The reasons for Knopfler's new found enthusiasm aren't hard to find. The last Dire Straits tour stretched to 20 months on the road, played to more than 4m people and elevated the group into the touring superleague. But massive success clearly brought Knopfler less and less pleasure as the touring juggernaut ground on. "We took 47 trucks on the road, and 19 of them were full of scaffolding poles," says Knopfler's long-time manager Ed Bicknell. "It was costing us ??,000 per show just to set up."
"The sheer costs of large-scale productions now are ridiculous," says Knopfler. "And the music starts to lose its spontaneity. It becomes an event and you lose that wonderful interaction with an audience." And yet the principal promotional tool for the new album is another tour. But this time on a much smaller scale. "We're still at the formative stages of the campaign," says Mercury managing director Howard Berman. "But our key input for Mark is to provide appropriate and efficient presentation. It would be presumptuous of us to push Mark in any particular direction, so touring is the key part of the mix."
And Knopfler and Bicknell came up with a solution that kept the fun, and fitted into the Nashville session musicians' tight schedules. "I'd love to have invited the Irish players as well, but the size of show I want to play just won't support a huge band," says Knopfler. "I've never thought it necessary to explain myself to other people, but the idea of playing live and losing a fortune is stupid - the principle is just offensive." Bicknell says there will be no huge venues this time. "We've gone for the middle ground and chosen venues that will pay for the kind of show we want to put on," he says. "No stadia, lots of multiple shows in one town, maybe some bull-rings and Roman arenas in the south of France."
This search for intimacy is part of the new album as well. Even when Knopfler sounds most like Dire Straits, as on the the lead single, Darling Pretty (due February 26), the pomp of much of Dire Straits' later material has been radically streamlined. Despite the success of the guitarist's Celtic stylings on the soundtracks to Local Hero and Cal, this is the first time that Knopfler has tried to unify the blues-based rock of Dire Straits with the folk roots he absorbed in his Newcastle and Glasgow childhood.
And suddenly Knopfler is being generous with his ideas. Listening to the jazz noir feel on the 12-year-old song Rudiger, the cajun crossover ballad Je Suis Desole or the Celtic sway of A Night In Summer Long Ago gives you five-minute versions of songs Dire Straits might well have stretched to 11. "We went for feel every time," says Ainlay. "Mark's having a lot more fun in his life these days, and that shows in the record."
"If you can't please yourself you can't please anybody," says Knopfler repeatedly. "Try as much as possible to do every thing on your own terms - and that means getting some fun out of it." As Knopfler enters a new phase of his recording career he seems to be reassessing his priorities. He's also rejected what he describes as the "steady growth of corporatism - that focus on short-term profits, on profiling and market research is a drastically awful way to go about life," he says.

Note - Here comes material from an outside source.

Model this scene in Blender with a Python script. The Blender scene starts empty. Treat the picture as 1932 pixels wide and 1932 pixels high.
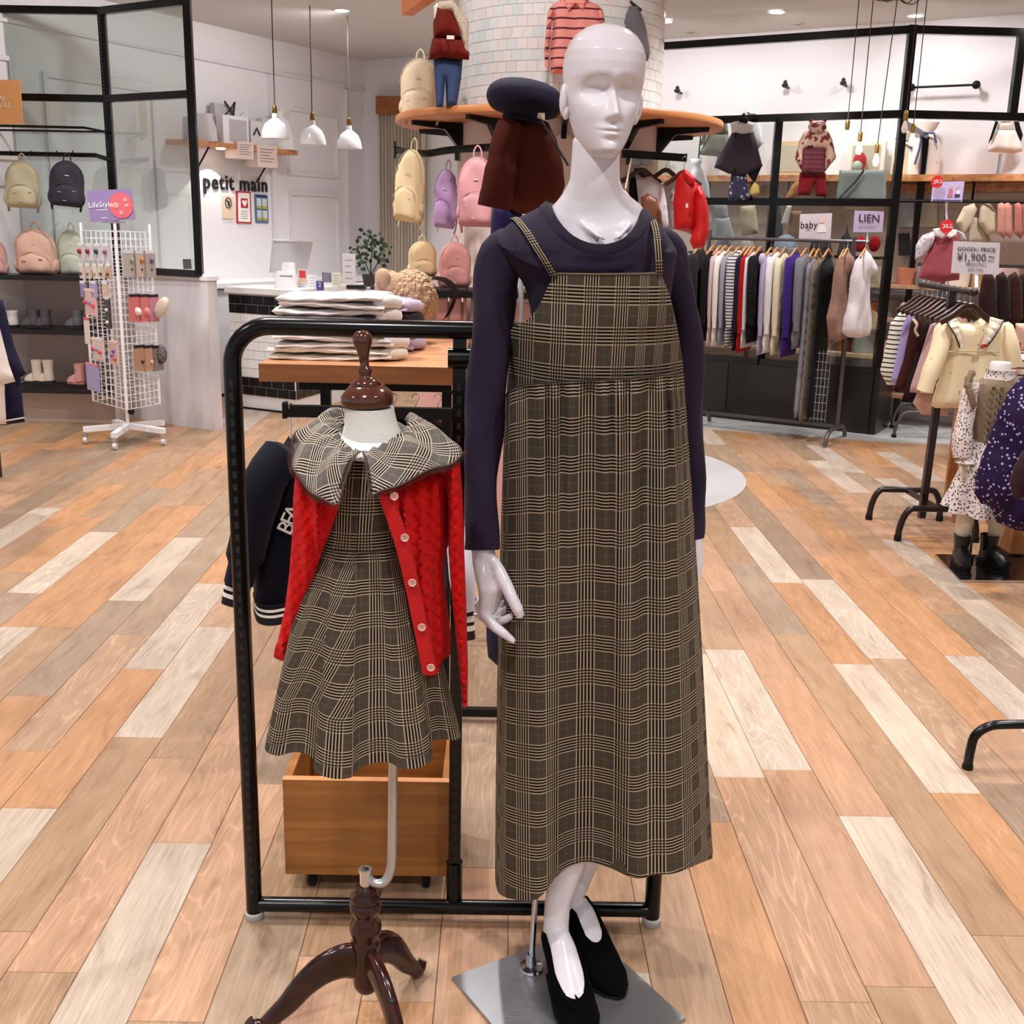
import bpy, math, random
from mathutils import Vector, Matrix
from mathutils.geometry import delaunay_2d_cdt
sc = bpy.context.scene
random.seed(7)
PI = math.pi
# ---------------------------------------------------------------- camera
FPX = 2090.9; H = 1.5
cr = Vector((0.99973, -0.0070, 0.0220))       # right axis placeholder, set below
def _basis():
    D = Vector(((781.5-966)/FPX, (9112.4-966)/FPX, 1)).normalized()
    Y = Vector(((951.3-966)/FPX, (429.0-966)/FPX, 1)); Y -= D*D.dot(Y); Y.normalize()
    U = -D; X = Y.cross(U)
    return X, Y, U
_X, _Y, _U = _basis()
def ray(px, py):
    c = Vector(((px-966)/FPX, (py-966)/FPX, 1))
    return Vector((_X.dot(c), _Y.dot(c), _U.dot(c)))
def W(px, py, Y):                                  # point of a plane at distance Y
    r = ray(px, py); r *= Y/r.y; return Vector((r.x, r.y, r.z+H))
def Fl(px, py, z=0.0):                             # point at height z
    r = ray(px, py); t = (z-H)/r.z; return Vector((r.x*t, r.y*t, z))
def Wp(px, py, p0, n):                             # point on a vertical plane
    r = ray(px, py); o = Vector((0, 0, H)); n = Vector((n[0], n[1], 0)); p0 = Vector((p0[0], p0[1], 0))
    t = n.dot(p0-o)/n.dot(r); return o+r*t
cd = bpy.data.cameras.new('camera'); cam = bpy.data.objects.new('camera', cd); sc.collection.objects.link(cam)
cd.sensor_width = 36; cd.lens = FPX/1932*36; cd.clip_start = .05; cd.clip_end = 100
rgt = Vector((_X.x, _Y.x, _U.x)); dwn = Vector((_X.y, _Y.y, _U.y)); fwd = Vector((_X.z, _Y.z, _U.z))
cam.matrix_world = Matrix(((rgt.x, -dwn.x, -fwd.x, 0), (rgt.y, -dwn.y, -fwd.y, 0), (rgt.z, -dwn.z, -fwd.z, H), (0, 0, 0, 1)))
sc.camera = cam
# ---------------------------------------------------------------- world, exposure
sc.view_settings.view_transform = 'Standard'; sc.view_settings.look = 'None'
sc.view_settings.gamma = 1; sc.view_settings.use_curve_mapping = False
sc.view_settings.exposure = 0.0
wd = bpy.data.worlds.new('world'); sc.world = wd; wd.use_nodes = True
bg = wd.node_tree.nodes['Background']; bg.inputs[0].default_value = (.97, .97, 1, 1); bg.inputs[1].default_value = .6
ZC = 3.15
LS = 1.66
def spot(x, y, e, warm=0, cone=115, tx=0, ty=0, blend=.6, r=.07, z=ZC-.06):
    l = bpy.data.lights.new('spot_light', 'SPOT'); l.energy = e*LS; l.spot_size = math.radians(cone); l.spot_blend = blend
    l.shadow_soft_size = r; l.color = ((1, .985, .985), (1, .76, .48), (1, .98, .97))[warm]
    o = bpy.data.objects.new('spot_light', l); sc.collection.objects.link(o); o.location = (x, y, z)
    d = Vector((tx, ty, -1)); o.rotation_euler = d.to_track_quat('-Z', 'Y').to_euler()
    return o
for x, y, e in ((-1.3,-.6,95),(.9,-.7,95),(-.55,.9,75),(1.1,.8,60),(-2.3,1.4,80),(2.5,1.5,80),(-1.0,3.0,90),(.9,3.2,80),(2.6,3.6,90),(-2.7,3.9,90),
                (-.2,4.2,70),(-1.7,5.7,90),(1.6,5.4,90),(3.2,6.0,100),(-2.2,7.0,60),(-3.2,6.6,90),(-.5,7.6,60),(1.9,7.6,110),(3.6,7.9,60),(-2.0,8.3,60),(-.9,9.9,80),(.6,9.2,70),(2.5,9.0,35)):
    spot(x, y, e)
for x, y, e, tx, ty in ((1.22,9.5,17,.45,.75),(2.0,9.05,19,.45,.75),(3.0,8.6,19,.45,.6),(3.9,8.1,17,.45,.6),(-1.3,9.6,22,-1.0,.55),(-2.3,7.9,24,-1.2,.75),(.3,9.6,20,.3,.9),(.05,4.1,34,.05,1.0),(-1.4,5.2,22,.9,.4)):
    spot(x, y, e, 2, 140, tx, ty, .8, .08)  # wall washes; the left-wall and pillar spots are added to brighten those surfaces
spot(.62, 2.2, 75, 1, 24, .07, .36, .9, .03)          # warm accent on the floor right of the plaid dress
spot(-2.6, 4.6, 40, 1, 30, -.25, .2, .9, .03)
# ---------------------------------------------------------------- helpers
def c(h, k=1.0):
    h = h.lstrip('#'); v = [int(h[i:i+2], 16)/255 for i in (0, 2, 4)]
    return tuple([(x/12.92 if x <= .04045 else ((x+.055)/1.055)**2.4)*k for x in v]+[1])
MC = {}
def _new(name):
    m = bpy.data.materials.new(name); m.use_nodes = True; nt = m.node_tree
    return m, nt, nt.nodes['Principled BSDF']
def N(nt, t, **kw):
    n = nt.nodes.new(t)
    for k, v in kw.items():
        if k.startswith('i'): n.inputs[int(k[1:])].default_value = v
        else: setattr(n, k, v)
    return n
def mat(h, rough=.5, metal=0., bump=0., bscale=200, var=0., vs=6., emit=0., spec=.5, sheen=0., alpha=1., k=1.):
    key = (h, rough, metal, bump, bscale, var, vs, emit, spec, sheen, alpha, k)
    if key in MC: return MC[key]
    m, nt, b = _new('m_'+h.strip('#')); col = c(h, k); L = nt.links.new
    b.inputs['Base Color'].default_value = col; b.inputs['Roughness'].default_value = rough
    b.inputs['Metallic'].default_value = metal; b.inputs['Specular IOR Level'].default_value = spec
    if sheen: b.inputs['Sheen Weight'].default_value = sheen*.25; b.inputs['Sheen Roughness'].default_value = .5
    if emit: b.inputs['Emission Color'].default_value = col; b.inputs['Emission Strength'].default_value = emit
    if alpha < 1: b.inputs['Alpha'].default_value = alpha
    if bump or var:
        tc = N(nt, 'ShaderNodeTexCoord')
    if bump:
        n = N(nt, 'ShaderNodeTexNoise'); n.inputs['Scale'].default_value = bscale; n.inputs['Detail'].default_value = 3
        L(tc.outputs['Object'], n.inputs['Vector']); bp = N(nt, 'ShaderNodeBump'); bp.inputs['Strength'].default_value = bump; bp.inputs['Distance'].default_value = .004
        L(n.outputs[0], bp.inputs['Height']); L(bp.outputs[0], b.inputs['Normal'])
    if var:
        n = N(nt, 'ShaderNodeTexNoise'); n.inputs['Scale'].default_value = vs; L(tc.outputs['Object'], n.inputs['Vector'])
        mx = N(nt, 'ShaderNodeMix', data_type='RGBA'); L(n.outputs[0], mx.inputs[0])
        mx.inputs[6].default_value = tuple(max(0, x*(1-var)) for x in col[:3])+(1,); mx.inputs[7].default_value = tuple(min(1, x*(1+var)) for x in col[:3])+(1,)
        L(mx.outputs[2], b.inputs['Base Color'])
    MC[key] = m; return m
def fab(h, var=.12, bump=.5, sheen=.25, k=1.): return mat(h, .85, 0, bump, 260, var, 9, sheen=sheen, spec=.2, k=k)
def pattern(name, base, fg, kind='stripe', scale=60., th=.35, rough=.85, axis=2):
    """fabric with a printed or woven pattern"""
    key = (name, base, fg, kind, scale, th, axis)
    if key in MC: return MC[key]
    m, nt, b = _new(name); L = nt.links.new; b.inputs['Roughness'].default_value = rough; b.inputs['Specular IOR Level'].default_value = .2
    tc = N(nt, 'ShaderNodeTexCoord'); mx = N(nt, 'ShaderNodeMix', data_type='RGBA')
    mx.inputs[6].default_value = c(base); mx.inputs[7].default_value = c(fg)
    if kind in ('stripe', 'rib'):
        sp = N(nt, 'ShaderNodeSeparateXYZ'); L(tc.outputs['Object'], sp.inputs[0])
        mu = N(nt, 'ShaderNodeMath', operation='MULTIPLY'); L(sp.outputs[axis], mu.inputs[0]); mu.inputs[1].default_value = scale
        fr = N(nt, 'ShaderNodeMath', operation='FRACT'); L(mu.outputs[0], fr.inputs[0])
        lt = N(nt, 'ShaderNodeMath', operation='LESS_THAN'); L(fr.outputs[0], lt.inputs[0]); lt.inputs[1].default_value = th
        L(lt.outputs[0], mx.inputs[0])
        if kind == 'rib':
            bp = N(nt, 'ShaderNodeBump'); bp.inputs['Distance'].default_value = .003; L(fr.outputs[0], bp.inputs['Height']); L(bp.outputs[0], b.inputs['Normal'])
    elif kind == 'dots':
        v = N(nt, 'ShaderNodeTexVoronoi'); v.inputs['Scale'].default_value = scale; L(tc.outputs['Object'], v.inputs['Vector'])
        lt = N(nt, 'ShaderNodeMath', operation='LESS_THAN'); L(v.outputs['Distance'], lt.inputs[0]); lt.inputs[1].default_value = th; L(lt.outputs[0], mx.inputs[0])
    elif kind == 'blotch':
        v = N(nt, 'ShaderNodeTexNoise'); v.inputs['Scale'].default_value = scale; v.inputs['Detail'].default_value = 1; L(tc.outputs['Object'], v.inputs['Vector'])
        lt = N(nt, 'ShaderNodeMath', operation='GREATER_THAN'); L(v.outputs[0], lt.inputs[0]); lt.inputs[1].default_value = th; L(lt.outputs[0], mx.inputs[0])
    L(mx.outputs[2], b.inputs['Base Color']); MC[key] = m; return m
def math2(nt, op, a, bb, cl=False):
    n = N(nt, 'ShaderNodeMath', operation=op); n.use_clamp = cl
    for i, x in enumerate((a, bb)):
        if x is None: continue
        if isinstance(x, (int, float)): n.inputs[i].default_value = x
        else: nt.links.new(x, n.inputs[i])
    return n.outputs[0]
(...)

"Even if I wasn't in this band, me and my mates would pay money to see these guys play. At my time of life, I wouldn't dream of taking a tour out unless I was desperately excited about it." So if you're sitting in a beach-front bar this summer - almost anywhere in the world - and Knopfler's instantly recognisable vocals and guitar follow Sheryl Crow or REM on to the sound system, it may still be Money For Nothing or Twisting By The Pool, but it could also be the crunchy riffs of Golden Heart's Darling Pretty, the cajun shuffle of Cannibals or even the delicate atmospherics of A Night In Summer demonstrating Knopfler's global appeal one more time.